I'm not a huge fan of that default umask, but I suggest you set a sane
default umask for whatever user is doing the building. I actually
expect that umask gets set to 022 (the default) after you su. But some
packages aren't smart about how they create files for installation and
don't set the permissions.

I would bet that gpm's Makefile simply copies the created files to the
install location. Most autotooled packages use install and specify
-m<mode> for the installed files.

> The first fix I want to suggest breaks standard convention.  The only
> way I see this consistantly working without running scripts multiple
> times would be to set PATH with /etc/bashrc instead of /etc/profile,
> and remove the settings from /etc/login.defs all together.  This would
> provide root, no matter how you logged in, with the intended default
> PATH.

I don't really agree with setting PATH from a non-login shell, but
you've certainly highlighted the spot where this convention breaks.
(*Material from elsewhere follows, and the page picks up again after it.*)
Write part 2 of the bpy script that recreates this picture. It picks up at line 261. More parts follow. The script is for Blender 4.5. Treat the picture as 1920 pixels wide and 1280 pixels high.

> The other fix method would be to set the PATH in /etc/login.defs as
> well, but I personally hate having multiple definitions throughout a
> system for the same thing - it's just harder to maintain.

Yeah, that sucks, but I think that's how it is using shadow's su.

> Plus, there
> might be a problem with this method if you use PAM.  On my BLFS-6.1
> system the PATH settings in login.defs are completely ignored when I
> use PAM, though that may be my specific configuration as I'm no longer
> using the defaults from the book.  I have yet to install PAM on
> BLFS-6.2 so I could be wrong, but currently I consider this method
> with PAM unreliable.

It works differently with PAM. If you have pam_env.so in your su
configuration, it will read settings from /etc/security/pam_env.conf
and you can set the default path there.

http://www.linuxfromscratch.org/blfs/view/svn/postlfs/shadow.html

> I don't like the fixes that I'm suggesting, but I also don't like this
> behavior, and I personally consider this to be a bug.  I also don't
> see any other ways to fix it.  Any thoughts?

I agree that not maintaining PATH sucks. I'd look at sudo for the
quick fix solution. Anything else short of patching shadow's su will
have undesired behavior in a different way.